Dataset content
===============
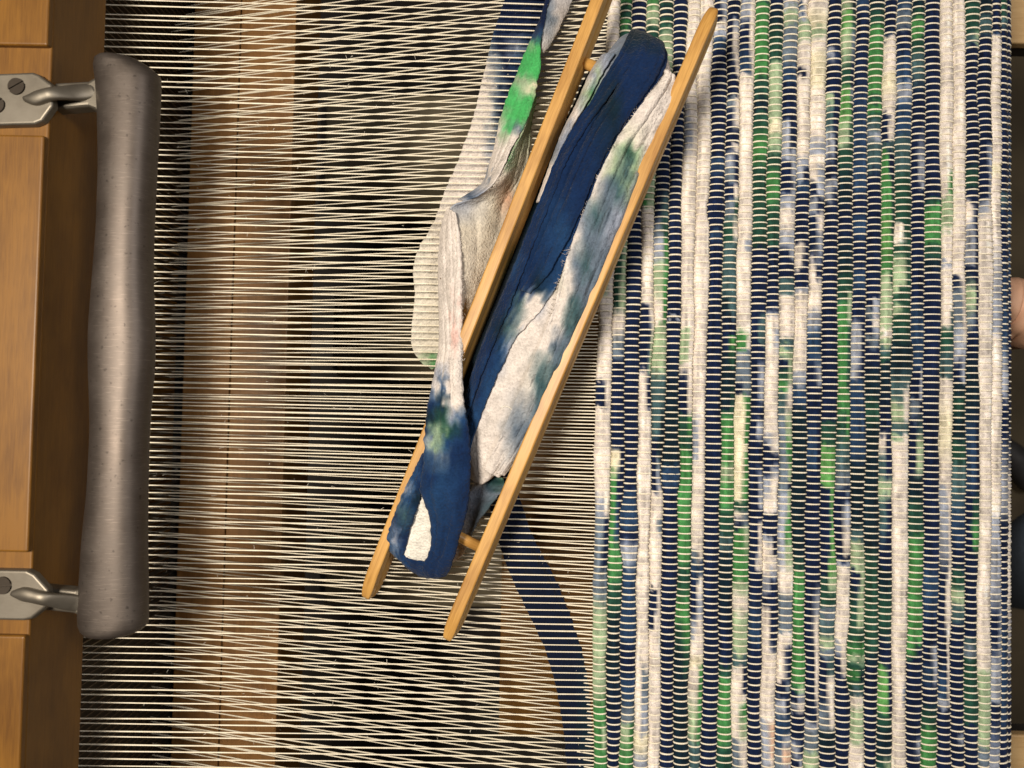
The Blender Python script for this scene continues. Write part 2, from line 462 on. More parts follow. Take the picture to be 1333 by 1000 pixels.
def bm_fix(o):
    import bmesh
    bm = bmesh.new(); bm.from_mesh(o.data)
    bmesh.ops.recalc_face_normals(bm, faces=bm.faces)
    bm.to_mesh(o.data); bm.free()

def arm(name, path, parent):
    """path: (px, py, z, halfwidth, halfheight)"""
    k = catmull(path, 26)
    secs = []
    for i in range(len(k)):
        a, b = k[max(i - 1, 0)], k[min(i + 1, len(k) - 1)]
        pc = P(k[i][0], k[i][1], k[i][2])
        d = P(b[0], b[1], b[2]) - P(a[0], a[1], a[2]); d[2] = 0; d /= np.linalg.norm(d)
        s = np.array([-d[1], d[0], 0])
        ring = []
        for t in np.linspace(0, 2 * math.pi, 20, endpoint=False):
            c, sn = math.cos(t), math.sin(t)
            ring.append(pc + s * k[i][3] * math.copysign(abs(c) ** 0.5, c) + np.array([0, 0, k[i][4] * math.copysign(abs(sn) ** 0.6, sn) * (1.0 + 0.30 * max(0, 1 - abs(c) * 2.2) * (sn > 0))]))
        secs.append(np.array(ring))
    v, f = loft(secs)
    o = mesh_obj(name, v, f, M_BRKT, parent)
    bm_fix(o)
    return o

for i, (poly, path) in enumerate((
    ([(-60, 98), (42, 94), (50, 97), (66, 109), (68, 138), (54, 157), (44, 161), (-60, 164)],
     [(34, 130, 167, 2, 3), (46, 129, 170, 8, 6), (58, 125, 171, 13, 8), (72, 122, 168, 15.5, 10), (100, 121, 159, 14.5, 11), (116, 120, 150, 15.5, 12), (126, 118, 146, 21, 15), (140, 118, 141, 29, 15)]),
    ([(-60, 741), (34, 743), (44, 748), (62, 768), (60, 790), (40, 806), (30, 808), (-60, 806)],
     [(18, 772, 167, 2, 3), (30, 773, 170, 8, 6), (44, 776, 171, 12, 8), (62, 780, 168, 14.5, 10), (90, 784, 159, 14, 11), (102, 786, 150, 16, 12), (110, 789, 146, 21, 15), (124, 790, 141, 29, 15)]))):
    plate('bracket', poly, ZR - 1, 168, M_BRKT, grip, 2.5)
    plate('bracket_arm', [[(48, 104), (64, 108), (114, 105), (124, 99), (129, 92), (138, 90), (138, 152), (129, 150), (124, 142), (114, 138), (66, 142), (50, 152)],
                          [(34, 752), (48, 764), (98, 769), (106, 765), (110, 758), (119, 756), (119, 823), (110, 820), (105, 807), (97, 799), (48, 794), (36, 804)]][i], 130, 150, M_BRKT, grip, 4.5)
    arm('bracket_rib', [(a_, b_, [167, 169.5, 170.5, 169, 154, 147, 144, 142][q_], 3.0 + 4.2 * (q_ > 0) + 2.0 * (q_ > 3), 5.0) for q_, (a_, b_, c_, d_, e_) in enumerate(path[:-1])], grip)

def screw(px, py, z, r, ang, parent):
    c = P(px, py, z)
    parts = []
    n = 14
    for s in (1, -1):
        pts = []
        for t in np.linspace(0.16, math.pi - 0.16, n):
            pts.append((r * math.cos(t), s * r * math.sin(t)))
        top = np.array([(x, y, 2.2) for x, y in pts]); bot = np.array([(x * 1.02, y * 1.02, -1) for x, y in pts])
        v = np.concatenate([top, bot])
        f = [tuple(range(n)), tuple(range(n, 2 * n))[::-1]] + [(j, (j + 1) % n, n + (j + 1) % n, n + j) for j in range(n)]
        parts.append((v, f))
    t = np.linspace(0, 2 * math.pi, 24, endpoint=False)
    v = np.stack([r * 0.98 * np.cos(t), r * 0.98 * np.sin(t), np.full(24, 0.4)], 1)
    parts.append((v, [tuple(range(24))]))
    v, f = join_vf(parts)
    ca, sa = math.cos(ang), math.sin(ang)
    v = np.stack([v[:, 0] * ca - v[:, 1] * sa, v[:, 0] * sa + v[:, 1] * ca, v[:, 2]], 1) + c
    o = mesh_obj('screw', v, f, M_SCREW, parent, smooth=False)
    bm_fix(o)
screw(22, 113, 168.2, 9.0, 0.55, grip)
screw(-4, 137, 168.2, 9.0, 0.75, grip)
screw(4, 762, 168.2, 9.3, 0.1, grip)
screw(-22, 788, 168.2, 9.3, 1.1, grip)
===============
Task brief
Return only the lines from the start of the data through the line that contains "bm.to_mesh(o.data); bm.free()", please, copying them exactly and omitting all pictures.

Exercise result
The Blender Python script for this scene continues. Write part 2, from line 462 on. More parts follow. Take the picture to be 1333 by 1000 pixels.
def bm_fix(o):
    import bmesh
    bm = bmesh.new(); bm.from_mesh(o.data)
    bmesh.ops.recalc_face_normals(bm, faces=bm.faces)
    bm.to_mesh(o.data); bm.free()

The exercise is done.